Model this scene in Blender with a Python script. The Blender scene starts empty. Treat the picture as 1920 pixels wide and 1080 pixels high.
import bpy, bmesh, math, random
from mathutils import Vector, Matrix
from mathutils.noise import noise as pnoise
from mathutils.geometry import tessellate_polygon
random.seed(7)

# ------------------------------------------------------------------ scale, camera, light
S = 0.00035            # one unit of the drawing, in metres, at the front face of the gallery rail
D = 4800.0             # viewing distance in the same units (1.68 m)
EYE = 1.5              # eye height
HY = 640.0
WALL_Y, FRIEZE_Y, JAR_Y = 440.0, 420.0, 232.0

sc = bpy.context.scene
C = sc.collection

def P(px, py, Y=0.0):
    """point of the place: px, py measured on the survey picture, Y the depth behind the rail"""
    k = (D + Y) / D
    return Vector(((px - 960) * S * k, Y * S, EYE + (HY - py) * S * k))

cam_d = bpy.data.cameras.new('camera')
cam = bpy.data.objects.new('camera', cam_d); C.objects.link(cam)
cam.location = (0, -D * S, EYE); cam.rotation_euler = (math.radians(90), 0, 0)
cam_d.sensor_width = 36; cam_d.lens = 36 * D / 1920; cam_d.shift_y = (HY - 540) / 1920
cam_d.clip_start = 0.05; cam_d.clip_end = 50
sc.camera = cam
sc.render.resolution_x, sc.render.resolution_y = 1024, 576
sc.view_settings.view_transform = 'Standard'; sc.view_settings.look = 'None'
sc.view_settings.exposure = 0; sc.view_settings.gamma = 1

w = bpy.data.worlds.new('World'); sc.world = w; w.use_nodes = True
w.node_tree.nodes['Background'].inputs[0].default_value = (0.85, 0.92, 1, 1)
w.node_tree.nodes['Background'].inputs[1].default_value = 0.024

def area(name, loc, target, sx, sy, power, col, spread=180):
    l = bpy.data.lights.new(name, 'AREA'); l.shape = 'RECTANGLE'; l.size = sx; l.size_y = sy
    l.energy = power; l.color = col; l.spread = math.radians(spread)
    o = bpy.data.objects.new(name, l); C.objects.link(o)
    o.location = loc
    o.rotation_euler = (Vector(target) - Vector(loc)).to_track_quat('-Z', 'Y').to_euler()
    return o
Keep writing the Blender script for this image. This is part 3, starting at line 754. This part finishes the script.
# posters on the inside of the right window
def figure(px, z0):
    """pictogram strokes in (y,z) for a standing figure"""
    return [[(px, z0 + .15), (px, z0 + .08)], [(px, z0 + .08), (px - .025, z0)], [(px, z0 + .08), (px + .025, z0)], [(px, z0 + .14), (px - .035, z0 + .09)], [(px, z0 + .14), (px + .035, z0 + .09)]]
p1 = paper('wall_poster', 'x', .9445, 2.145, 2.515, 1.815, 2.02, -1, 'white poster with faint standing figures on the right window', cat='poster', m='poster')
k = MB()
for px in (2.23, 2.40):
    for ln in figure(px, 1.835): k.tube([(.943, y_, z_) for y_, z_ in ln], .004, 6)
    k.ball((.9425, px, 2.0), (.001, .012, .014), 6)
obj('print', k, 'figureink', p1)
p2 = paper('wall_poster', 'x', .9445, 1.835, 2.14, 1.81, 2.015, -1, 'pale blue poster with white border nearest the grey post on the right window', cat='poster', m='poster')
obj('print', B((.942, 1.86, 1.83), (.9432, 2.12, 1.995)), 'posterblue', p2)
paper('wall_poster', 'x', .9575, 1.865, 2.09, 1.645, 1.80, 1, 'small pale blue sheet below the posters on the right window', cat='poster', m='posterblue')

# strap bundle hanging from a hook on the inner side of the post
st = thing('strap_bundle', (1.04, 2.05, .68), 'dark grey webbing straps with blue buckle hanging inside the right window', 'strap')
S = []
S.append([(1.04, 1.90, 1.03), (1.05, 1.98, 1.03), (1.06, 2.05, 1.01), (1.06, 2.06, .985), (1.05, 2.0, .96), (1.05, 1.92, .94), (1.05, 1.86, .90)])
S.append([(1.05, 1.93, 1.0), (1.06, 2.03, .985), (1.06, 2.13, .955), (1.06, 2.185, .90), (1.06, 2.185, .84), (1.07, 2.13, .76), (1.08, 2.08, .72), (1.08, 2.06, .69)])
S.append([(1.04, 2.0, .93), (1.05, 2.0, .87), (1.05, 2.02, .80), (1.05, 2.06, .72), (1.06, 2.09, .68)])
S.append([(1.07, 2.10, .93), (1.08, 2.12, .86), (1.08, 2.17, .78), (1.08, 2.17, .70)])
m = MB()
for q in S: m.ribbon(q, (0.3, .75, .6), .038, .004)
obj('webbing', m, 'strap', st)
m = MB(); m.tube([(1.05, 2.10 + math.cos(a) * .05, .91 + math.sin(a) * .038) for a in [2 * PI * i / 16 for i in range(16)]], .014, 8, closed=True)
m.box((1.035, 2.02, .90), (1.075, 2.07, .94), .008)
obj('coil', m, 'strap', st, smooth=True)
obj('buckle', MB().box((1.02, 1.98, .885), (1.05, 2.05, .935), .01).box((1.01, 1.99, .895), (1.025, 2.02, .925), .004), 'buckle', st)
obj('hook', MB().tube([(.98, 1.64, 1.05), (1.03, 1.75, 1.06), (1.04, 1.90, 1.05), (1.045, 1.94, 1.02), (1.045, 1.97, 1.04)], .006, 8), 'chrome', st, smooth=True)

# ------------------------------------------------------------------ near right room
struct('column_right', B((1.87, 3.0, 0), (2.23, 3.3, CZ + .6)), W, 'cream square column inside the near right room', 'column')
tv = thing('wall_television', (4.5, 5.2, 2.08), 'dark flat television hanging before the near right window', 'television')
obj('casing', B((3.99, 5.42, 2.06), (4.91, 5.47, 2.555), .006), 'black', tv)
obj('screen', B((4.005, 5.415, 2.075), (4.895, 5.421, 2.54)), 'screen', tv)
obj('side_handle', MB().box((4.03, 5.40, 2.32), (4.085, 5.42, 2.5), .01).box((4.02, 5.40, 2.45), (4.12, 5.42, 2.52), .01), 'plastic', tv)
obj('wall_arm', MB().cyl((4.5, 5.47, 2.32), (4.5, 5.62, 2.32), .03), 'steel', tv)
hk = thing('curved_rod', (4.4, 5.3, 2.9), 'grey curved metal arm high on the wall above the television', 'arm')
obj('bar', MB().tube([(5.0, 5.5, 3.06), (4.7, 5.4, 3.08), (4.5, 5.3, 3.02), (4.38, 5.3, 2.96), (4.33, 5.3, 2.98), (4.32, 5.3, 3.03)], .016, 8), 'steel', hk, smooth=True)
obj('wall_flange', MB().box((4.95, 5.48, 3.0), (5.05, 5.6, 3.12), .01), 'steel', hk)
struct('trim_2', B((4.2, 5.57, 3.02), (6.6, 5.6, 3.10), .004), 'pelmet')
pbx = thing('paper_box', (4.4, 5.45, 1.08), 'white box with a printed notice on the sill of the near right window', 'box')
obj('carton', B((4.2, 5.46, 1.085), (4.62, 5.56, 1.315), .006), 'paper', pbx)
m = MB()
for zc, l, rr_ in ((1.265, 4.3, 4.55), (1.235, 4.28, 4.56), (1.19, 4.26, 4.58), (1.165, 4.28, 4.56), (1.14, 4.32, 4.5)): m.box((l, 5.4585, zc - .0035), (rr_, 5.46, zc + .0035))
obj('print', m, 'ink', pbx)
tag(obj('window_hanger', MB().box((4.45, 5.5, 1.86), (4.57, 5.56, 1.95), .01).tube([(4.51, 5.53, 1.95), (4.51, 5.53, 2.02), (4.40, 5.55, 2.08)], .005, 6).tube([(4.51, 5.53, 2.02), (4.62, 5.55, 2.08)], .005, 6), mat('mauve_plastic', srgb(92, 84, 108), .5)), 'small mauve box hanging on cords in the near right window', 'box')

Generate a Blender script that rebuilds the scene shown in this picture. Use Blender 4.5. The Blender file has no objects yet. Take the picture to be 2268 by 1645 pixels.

| Written task |
From the very first line of the data through the line with "w.node_tree.nodes['Background'].inputs[1].default_value = 0.024" in it, please reproduce each line exactly and output nothing more.

| Task response |
Model this scene in Blender with a Python script. The Blender scene starts empty. Treat the picture as 1920 pixels wide and 1080 pixels high.
import bpy, bmesh, math, random
from mathutils import Vector, Matrix
from mathutils.noise import noise as pnoise
from mathutils.geometry import tessellate_polygon
random.seed(7)

# ------------------------------------------------------------------ scale, camera, light
S = 0.00035            # one unit of the drawing, in metres, at the front face of the gallery rail
D = 4800.0             # viewing distance in the same units (1.68 m)
EYE = 1.5              # eye height
HY = 640.0
WALL_Y, FRIEZE_Y, JAR_Y = 440.0, 420.0, 232.0

sc = bpy.context.scene
C = sc.collection

def P(px, py, Y=0.0):
    """point of the place: px, py measured on the survey picture, Y the depth behind the rail"""
    k = (D + Y) / D
    return Vector(((px - 960) * S * k, Y * S, EYE + (HY - py) * S * k))

cam_d = bpy.data.cameras.new('camera')
cam = bpy.data.objects.new('camera', cam_d); C.objects.link(cam)
cam.location = (0, -D * S, EYE); cam.rotation_euler = (math.radians(90), 0, 0)
cam_d.sensor_width = 36; cam_d.lens = 36 * D / 1920; cam_d.shift_y = (HY - 540) / 1920
cam_d.clip_start = 0.05; cam_d.clip_end = 50
sc.camera = cam
sc.render.resolution_x, sc.render.resolution_y = 1024, 576
sc.view_settings.view_transform = 'Standard'; sc.view_settings.look = 'None'
sc.view_settings.exposure = 0; sc.view_settings.gamma = 1

w = bpy.data.worlds.new('World'); sc.world = w; w.use_nodes = True
w.node_tree.nodes['Background'].inputs[0].default_value = (0.85, 0.92, 1, 1)
w.node_tree.nodes['Background'].inputs[1].default_value = 0.024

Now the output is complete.